- **WHAT YOU WILL DO**
Set down every record once more, exactly as given.

-- BEGIN INPUT DATA --

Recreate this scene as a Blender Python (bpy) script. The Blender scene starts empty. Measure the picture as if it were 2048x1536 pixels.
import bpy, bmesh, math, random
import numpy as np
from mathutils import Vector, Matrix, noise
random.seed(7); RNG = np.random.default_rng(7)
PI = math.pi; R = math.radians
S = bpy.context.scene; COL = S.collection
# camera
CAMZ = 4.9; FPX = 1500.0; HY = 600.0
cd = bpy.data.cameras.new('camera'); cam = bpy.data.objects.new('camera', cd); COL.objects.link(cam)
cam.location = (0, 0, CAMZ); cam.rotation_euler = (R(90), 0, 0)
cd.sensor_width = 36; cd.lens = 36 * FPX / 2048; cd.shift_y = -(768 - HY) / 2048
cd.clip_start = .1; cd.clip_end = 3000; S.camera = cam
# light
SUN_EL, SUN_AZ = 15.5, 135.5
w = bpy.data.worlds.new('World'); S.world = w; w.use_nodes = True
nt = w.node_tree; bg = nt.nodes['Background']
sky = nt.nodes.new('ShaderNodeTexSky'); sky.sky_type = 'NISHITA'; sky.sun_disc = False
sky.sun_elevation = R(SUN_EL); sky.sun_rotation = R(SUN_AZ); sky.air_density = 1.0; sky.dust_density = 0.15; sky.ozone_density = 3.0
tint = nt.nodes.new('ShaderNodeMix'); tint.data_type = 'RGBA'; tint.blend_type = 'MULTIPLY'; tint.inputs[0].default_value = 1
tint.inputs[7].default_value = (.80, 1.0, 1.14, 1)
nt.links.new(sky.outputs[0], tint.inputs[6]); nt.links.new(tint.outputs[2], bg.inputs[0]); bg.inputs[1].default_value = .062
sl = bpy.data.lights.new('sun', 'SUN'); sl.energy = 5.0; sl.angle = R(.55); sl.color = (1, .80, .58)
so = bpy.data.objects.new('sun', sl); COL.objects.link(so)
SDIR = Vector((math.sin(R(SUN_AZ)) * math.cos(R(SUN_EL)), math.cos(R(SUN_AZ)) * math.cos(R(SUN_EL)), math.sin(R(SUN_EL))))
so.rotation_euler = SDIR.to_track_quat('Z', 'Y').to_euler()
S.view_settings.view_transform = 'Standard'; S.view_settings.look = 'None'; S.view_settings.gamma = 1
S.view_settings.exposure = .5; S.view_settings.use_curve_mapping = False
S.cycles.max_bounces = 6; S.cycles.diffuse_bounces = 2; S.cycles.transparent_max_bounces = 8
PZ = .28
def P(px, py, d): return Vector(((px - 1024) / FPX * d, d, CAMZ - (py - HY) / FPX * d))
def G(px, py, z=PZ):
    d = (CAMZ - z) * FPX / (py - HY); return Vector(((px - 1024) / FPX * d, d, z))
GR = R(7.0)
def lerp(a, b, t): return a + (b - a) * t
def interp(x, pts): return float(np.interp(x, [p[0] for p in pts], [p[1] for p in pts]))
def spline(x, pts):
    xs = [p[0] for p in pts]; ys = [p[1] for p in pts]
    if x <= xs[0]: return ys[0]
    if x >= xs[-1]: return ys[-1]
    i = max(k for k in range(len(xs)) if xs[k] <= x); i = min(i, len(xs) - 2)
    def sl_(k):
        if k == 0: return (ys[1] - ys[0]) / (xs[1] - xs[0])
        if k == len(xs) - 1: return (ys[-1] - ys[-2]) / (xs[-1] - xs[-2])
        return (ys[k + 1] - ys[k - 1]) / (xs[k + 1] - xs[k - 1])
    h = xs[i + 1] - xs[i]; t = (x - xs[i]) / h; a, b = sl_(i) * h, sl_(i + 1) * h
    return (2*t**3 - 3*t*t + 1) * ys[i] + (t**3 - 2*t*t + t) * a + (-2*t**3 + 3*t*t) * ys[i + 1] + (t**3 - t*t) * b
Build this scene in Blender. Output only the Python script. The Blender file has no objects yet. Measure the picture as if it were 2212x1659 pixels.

-- END INPUT DATA --

- **ANSWER TO THIS PROBLEM**
Recreate this scene as a Blender Python (bpy) script. The Blender scene starts empty. Measure the picture as if it were 2048x1536 pixels.
import bpy, bmesh, math, random
import numpy as np
from mathutils import Vector, Matrix, noise
random.seed(7); RNG = np.random.default_rng(7)
PI = math.pi; R = math.radians
S = bpy.context.scene; COL = S.collection
# camera
CAMZ = 4.9; FPX = 1500.0; HY = 600.0
cd = bpy.data.cameras.new('camera'); cam = bpy.data.objects.new('camera', cd); COL.objects.link(cam)
cam.location = (0, 0, CAMZ); cam.rotation_euler = (R(90), 0, 0)
cd.sensor_width = 36; cd.lens = 36 * FPX / 2048; cd.shift_y = -(768 - HY) / 2048
cd.clip_start = .1; cd.clip_end = 3000; S.camera = cam
# light
SUN_EL, SUN_AZ = 15.5, 135.5
w = bpy.data.worlds.new('World'); S.world = w; w.use_nodes = True
nt = w.node_tree; bg = nt.nodes['Background']
sky = nt.nodes.new('ShaderNodeTexSky'); sky.sky_type = 'NISHITA'; sky.sun_disc = False
sky.sun_elevation = R(SUN_EL); sky.sun_rotation = R(SUN_AZ); sky.air_density = 1.0; sky.dust_density = 0.15; sky.ozone_density = 3.0
tint = nt.nodes.new('ShaderNodeMix'); tint.data_type = 'RGBA'; tint.blend_type = 'MULTIPLY'; tint.inputs[0].default_value = 1
tint.inputs[7].default_value = (.80, 1.0, 1.14, 1)
nt.links.new(sky.outputs[0], tint.inputs[6]); nt.links.new(tint.outputs[2], bg.inputs[0]); bg.inputs[1].default_value = .062
sl = bpy.data.lights.new('sun', 'SUN'); sl.energy = 5.0; sl.angle = R(.55); sl.color = (1, .80, .58)
so = bpy.data.objects.new('sun', sl); COL.objects.link(so)
SDIR = Vector((math.sin(R(SUN_AZ)) * math.cos(R(SUN_EL)), math.cos(R(SUN_AZ)) * math.cos(R(SUN_EL)), math.sin(R(SUN_EL))))
so.rotation_euler = SDIR.to_track_quat('Z', 'Y').to_euler()
S.view_settings.view_transform = 'Standard'; S.view_settings.look = 'None'; S.view_settings.gamma = 1
S.view_settings.exposure = .5; S.view_settings.use_curve_mapping = False
S.cycles.max_bounces = 6; S.cycles.diffuse_bounces = 2; S.cycles.transparent_max_bounces = 8
PZ = .28
def P(px, py, d): return Vector(((px - 1024) / FPX * d, d, CAMZ - (py - HY) / FPX * d))
def G(px, py, z=PZ):
    d = (CAMZ - z) * FPX / (py - HY); return Vector(((px - 1024) / FPX * d, d, z))
GR = R(7.0)
def lerp(a, b, t): return a + (b - a) * t
def interp(x, pts): return float(np.interp(x, [p[0] for p in pts], [p[1] for p in pts]))
def spline(x, pts):
    xs = [p[0] for p in pts]; ys = [p[1] for p in pts]
    if x <= xs[0]: return ys[0]
    if x >= xs[-1]: return ys[-1]
    i = max(k for k in range(len(xs)) if xs[k] <= x); i = min(i, len(xs) - 2)
    def sl_(k):
        if k == 0: return (ys[1] - ys[0]) / (xs[1] - xs[0])
        if k == len(xs) - 1: return (ys[-1] - ys[-2]) / (xs[-1] - xs[-2])
        return (ys[k + 1] - ys[k - 1]) / (xs[k + 1] - xs[k - 1])
    h = xs[i + 1] - xs[i]; t = (x - xs[i]) / h; a, b = sl_(i) * h, sl_(i + 1) * h
    return (2*t**3 - 3*t*t + 1) * ys[i] + (t**3 - 2*t*t + t) * a + (-2*t**3 + 3*t*t) * ys[i + 1] + (t**3 - t*t) * b
Build this scene in Blender. Output only the Python script. The Blender file has no objects yet. Measure the picture as if it were 2212x1659 pixels.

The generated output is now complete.